What the exercise asks »
Extract every line of the material below and reproduce it faithfully.

Data »
------------------------------

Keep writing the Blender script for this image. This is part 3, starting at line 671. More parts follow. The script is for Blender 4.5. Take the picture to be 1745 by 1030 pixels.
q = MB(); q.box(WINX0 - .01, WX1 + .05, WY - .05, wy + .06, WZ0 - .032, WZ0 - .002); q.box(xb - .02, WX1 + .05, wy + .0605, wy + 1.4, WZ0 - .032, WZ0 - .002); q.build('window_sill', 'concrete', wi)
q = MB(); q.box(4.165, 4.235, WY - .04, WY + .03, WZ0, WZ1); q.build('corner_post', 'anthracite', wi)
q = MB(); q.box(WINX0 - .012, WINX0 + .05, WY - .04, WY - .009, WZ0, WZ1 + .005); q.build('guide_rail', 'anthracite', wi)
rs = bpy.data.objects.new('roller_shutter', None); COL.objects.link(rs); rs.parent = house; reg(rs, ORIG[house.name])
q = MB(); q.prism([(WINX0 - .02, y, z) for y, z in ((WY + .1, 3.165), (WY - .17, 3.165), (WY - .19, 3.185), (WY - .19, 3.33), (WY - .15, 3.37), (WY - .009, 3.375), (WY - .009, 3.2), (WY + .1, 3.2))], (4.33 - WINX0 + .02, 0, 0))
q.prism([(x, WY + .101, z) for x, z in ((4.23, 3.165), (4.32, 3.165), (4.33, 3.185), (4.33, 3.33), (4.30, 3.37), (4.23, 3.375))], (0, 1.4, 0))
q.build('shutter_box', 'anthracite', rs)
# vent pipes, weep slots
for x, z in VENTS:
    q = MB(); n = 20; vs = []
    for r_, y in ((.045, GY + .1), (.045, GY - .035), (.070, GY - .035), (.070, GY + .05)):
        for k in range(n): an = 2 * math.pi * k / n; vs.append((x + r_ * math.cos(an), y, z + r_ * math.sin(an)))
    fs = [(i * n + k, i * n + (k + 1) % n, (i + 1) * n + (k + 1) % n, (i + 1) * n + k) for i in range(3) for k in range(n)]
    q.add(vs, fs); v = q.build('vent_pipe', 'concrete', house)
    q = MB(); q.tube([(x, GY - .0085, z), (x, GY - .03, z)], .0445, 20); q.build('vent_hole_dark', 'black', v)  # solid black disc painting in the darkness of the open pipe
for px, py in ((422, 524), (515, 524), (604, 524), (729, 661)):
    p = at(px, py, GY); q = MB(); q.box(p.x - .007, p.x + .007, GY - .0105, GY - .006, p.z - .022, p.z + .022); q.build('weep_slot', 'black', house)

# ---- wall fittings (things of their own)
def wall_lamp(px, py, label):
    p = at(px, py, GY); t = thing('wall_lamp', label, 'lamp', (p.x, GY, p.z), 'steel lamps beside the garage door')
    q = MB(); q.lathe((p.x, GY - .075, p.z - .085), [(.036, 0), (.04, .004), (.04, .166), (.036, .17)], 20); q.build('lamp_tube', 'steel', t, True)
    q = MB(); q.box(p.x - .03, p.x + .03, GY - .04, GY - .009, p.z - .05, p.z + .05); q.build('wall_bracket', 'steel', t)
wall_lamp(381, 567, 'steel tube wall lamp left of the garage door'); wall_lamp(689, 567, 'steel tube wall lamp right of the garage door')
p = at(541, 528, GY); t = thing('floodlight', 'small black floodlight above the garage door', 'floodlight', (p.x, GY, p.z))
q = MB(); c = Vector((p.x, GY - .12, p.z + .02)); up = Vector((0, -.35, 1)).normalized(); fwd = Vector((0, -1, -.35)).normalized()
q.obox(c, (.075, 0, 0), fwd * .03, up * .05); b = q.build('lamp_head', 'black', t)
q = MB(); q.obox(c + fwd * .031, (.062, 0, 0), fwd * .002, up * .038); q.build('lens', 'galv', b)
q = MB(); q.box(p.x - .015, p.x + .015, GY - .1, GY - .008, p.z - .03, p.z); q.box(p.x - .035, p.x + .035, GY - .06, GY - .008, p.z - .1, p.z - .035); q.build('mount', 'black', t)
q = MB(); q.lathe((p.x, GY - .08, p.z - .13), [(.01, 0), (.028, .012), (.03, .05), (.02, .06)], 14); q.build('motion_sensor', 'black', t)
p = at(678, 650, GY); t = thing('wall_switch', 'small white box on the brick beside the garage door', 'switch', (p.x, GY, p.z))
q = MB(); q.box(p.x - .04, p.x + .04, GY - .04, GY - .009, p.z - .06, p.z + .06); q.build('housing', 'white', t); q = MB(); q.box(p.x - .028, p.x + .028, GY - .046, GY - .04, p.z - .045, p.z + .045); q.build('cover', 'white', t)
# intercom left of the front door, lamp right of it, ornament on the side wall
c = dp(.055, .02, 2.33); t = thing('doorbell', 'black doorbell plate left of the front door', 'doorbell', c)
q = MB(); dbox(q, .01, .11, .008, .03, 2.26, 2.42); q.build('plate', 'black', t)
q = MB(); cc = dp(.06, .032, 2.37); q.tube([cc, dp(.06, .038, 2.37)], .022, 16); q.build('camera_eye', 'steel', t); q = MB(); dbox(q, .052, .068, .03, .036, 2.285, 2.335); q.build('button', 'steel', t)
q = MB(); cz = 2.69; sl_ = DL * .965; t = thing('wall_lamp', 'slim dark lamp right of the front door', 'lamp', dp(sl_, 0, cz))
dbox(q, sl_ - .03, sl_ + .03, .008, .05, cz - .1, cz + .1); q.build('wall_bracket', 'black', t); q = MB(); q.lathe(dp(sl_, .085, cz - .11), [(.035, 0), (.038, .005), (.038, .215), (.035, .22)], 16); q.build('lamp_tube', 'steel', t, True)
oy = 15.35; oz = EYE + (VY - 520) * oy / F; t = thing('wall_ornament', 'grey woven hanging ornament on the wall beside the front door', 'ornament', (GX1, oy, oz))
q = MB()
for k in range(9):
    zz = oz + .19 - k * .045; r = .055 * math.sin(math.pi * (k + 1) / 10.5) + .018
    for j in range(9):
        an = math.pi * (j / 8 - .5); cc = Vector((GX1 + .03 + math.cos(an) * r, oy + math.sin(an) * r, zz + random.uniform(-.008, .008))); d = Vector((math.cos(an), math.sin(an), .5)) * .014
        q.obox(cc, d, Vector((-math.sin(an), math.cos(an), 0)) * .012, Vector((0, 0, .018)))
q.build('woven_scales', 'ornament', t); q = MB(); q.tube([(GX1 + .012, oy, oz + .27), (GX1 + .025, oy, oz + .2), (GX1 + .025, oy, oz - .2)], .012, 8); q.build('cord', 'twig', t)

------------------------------

Worked solution »
Keep writing the Blender script for this image. This is part 3, starting at line 671. More parts follow. The script is for Blender 4.5. Take the picture to be 1745 by 1030 pixels.
q = MB(); q.box(WINX0 - .01, WX1 + .05, WY - .05, wy + .06, WZ0 - .032, WZ0 - .002); q.box(xb - .02, WX1 + .05, wy + .0605, wy + 1.4, WZ0 - .032, WZ0 - .002); q.build('window_sill', 'concrete', wi)
q = MB(); q.box(4.165, 4.235, WY - .04, WY + .03, WZ0, WZ1); q.build('corner_post', 'anthracite', wi)
q = MB(); q.box(WINX0 - .012, WINX0 + .05, WY - .04, WY - .009, WZ0, WZ1 + .005); q.build('guide_rail', 'anthracite', wi)
rs = bpy.data.objects.new('roller_shutter', None); COL.objects.link(rs); rs.parent = house; reg(rs, ORIG[house.name])
q = MB(); q.prism([(WINX0 - .02, y, z) for y, z in ((WY + .1, 3.165), (WY - .17, 3.165), (WY - .19, 3.185), (WY - .19, 3.33), (WY - .15, 3.37), (WY - .009, 3.375), (WY - .009, 3.2), (WY + .1, 3.2))], (4.33 - WINX0 + .02, 0, 0))
q.prism([(x, WY + .101, z) for x, z in ((4.23, 3.165), (4.32, 3.165), (4.33, 3.185), (4.33, 3.33), (4.30, 3.37), (4.23, 3.375))], (0, 1.4, 0))
q.build('shutter_box', 'anthracite', rs)
# vent pipes, weep slots
for x, z in VENTS:
    q = MB(); n = 20; vs = []
    for r_, y in ((.045, GY + .1), (.045, GY - .035), (.070, GY - .035), (.070, GY + .05)):
        for k in range(n): an = 2 * math.pi * k / n; vs.append((x + r_ * math.cos(an), y, z + r_ * math.sin(an)))
    fs = [(i * n + k, i * n + (k + 1) % n, (i + 1) * n + (k + 1) % n, (i + 1) * n + k) for i in range(3) for k in range(n)]
    q.add(vs, fs); v = q.build('vent_pipe', 'concrete', house)
    q = MB(); q.tube([(x, GY - .0085, z), (x, GY - .03, z)], .0445, 20); q.build('vent_hole_dark', 'black', v)  # solid black disc painting in the darkness of the open pipe
for px, py in ((422, 524), (515, 524), (604, 524), (729, 661)):
    p = at(px, py, GY); q = MB(); q.box(p.x - .007, p.x + .007, GY - .0105, GY - .006, p.z - .022, p.z + .022); q.build('weep_slot', 'black', house)

# ---- wall fittings (things of their own)
def wall_lamp(px, py, label):
    p = at(px, py, GY); t = thing('wall_lamp', label, 'lamp', (p.x, GY, p.z), 'steel lamps beside the garage door')
    q = MB(); q.lathe((p.x, GY - .075, p.z - .085), [(.036, 0), (.04, .004), (.04, .166), (.036, .17)], 20); q.build('lamp_tube', 'steel', t, True)
    q = MB(); q.box(p.x - .03, p.x + .03, GY - .04, GY - .009, p.z - .05, p.z + .05); q.build('wall_bracket', 'steel', t)
wall_lamp(381, 567, 'steel tube wall lamp left of the garage door'); wall_lamp(689, 567, 'steel tube wall lamp right of the garage door')
p = at(541, 528, GY); t = thing('floodlight', 'small black floodlight above the garage door', 'floodlight', (p.x, GY, p.z))
q = MB(); c = Vector((p.x, GY - .12, p.z + .02)); up = Vector((0, -.35, 1)).normalized(); fwd = Vector((0, -1, -.35)).normalized()
q.obox(c, (.075, 0, 0), fwd * .03, up * .05); b = q.build('lamp_head', 'black', t)
q = MB(); q.obox(c + fwd * .031, (.062, 0, 0), fwd * .002, up * .038); q.build('lens', 'galv', b)
q = MB(); q.box(p.x - .015, p.x + .015, GY - .1, GY - .008, p.z - .03, p.z); q.box(p.x - .035, p.x + .035, GY - .06, GY - .008, p.z - .1, p.z - .035); q.build('mount', 'black', t)
q = MB(); q.lathe((p.x, GY - .08, p.z - .13), [(.01, 0), (.028, .012), (.03, .05), (.02, .06)], 14); q.build('motion_sensor', 'black', t)
p = at(678, 650, GY); t = thing('wall_switch', 'small white box on the brick beside the garage door', 'switch', (p.x, GY, p.z))
q = MB(); q.box(p.x - .04, p.x + .04, GY - .04, GY - .009, p.z - .06, p.z + .06); q.build('housing', 'white', t); q = MB(); q.box(p.x - .028, p.x + .028, GY - .046, GY - .04, p.z - .045, p.z + .045); q.build('cover', 'white', t)
# intercom left of the front door, lamp right of it, ornament on the side wall
c = dp(.055, .02, 2.33); t = thing('doorbell', 'black doorbell plate left of the front door', 'doorbell', c)
q = MB(); dbox(q, .01, .11, .008, .03, 2.26, 2.42); q.build('plate', 'black', t)
q = MB(); cc = dp(.06, .032, 2.37); q.tube([cc, dp(.06, .038, 2.37)], .022, 16); q.build('camera_eye', 'steel', t); q = MB(); dbox(q, .052, .068, .03, .036, 2.285, 2.335); q.build('button', 'steel', t)
q = MB(); cz = 2.69; sl_ = DL * .965; t = thing('wall_lamp', 'slim dark lamp right of the front door', 'lamp', dp(sl_, 0, cz))
dbox(q, sl_ - .03, sl_ + .03, .008, .05, cz - .1, cz + .1); q.build('wall_bracket', 'black', t); q = MB(); q.lathe(dp(sl_, .085, cz - .11), [(.035, 0), (.038, .005), (.038, .215), (.035, .22)], 16); q.build('lamp_tube', 'steel', t, True)
oy = 15.35; oz = EYE + (VY - 520) * oy / F; t = thing('wall_ornament', 'grey woven hanging ornament on the wall beside the front door', 'ornament', (GX1, oy, oz))
q = MB()
for k in range(9):
    zz = oz + .19 - k * .045; r = .055 * math.sin(math.pi * (k + 1) / 10.5) + .018
    for j in range(9):
        an = math.pi * (j / 8 - .5); cc = Vector((GX1 + .03 + math.cos(an) * r, oy + math.sin(an) * r, zz + random.uniform(-.008, .008))); d = Vector((math.cos(an), math.sin(an), .5)) * .014
        q.obox(cc, d, Vector((-math.sin(an), math.cos(an), 0)) * .012, Vector((0, 0, .018)))
q.build('woven_scales', 'ornament', t); q = MB(); q.tube([(GX1 + .012, oy, oz + .27), (GX1 + .025, oy, oz + .2), (GX1 + .025, oy, oz - .2)], .012, 8); q.build('cord', 'twig', t)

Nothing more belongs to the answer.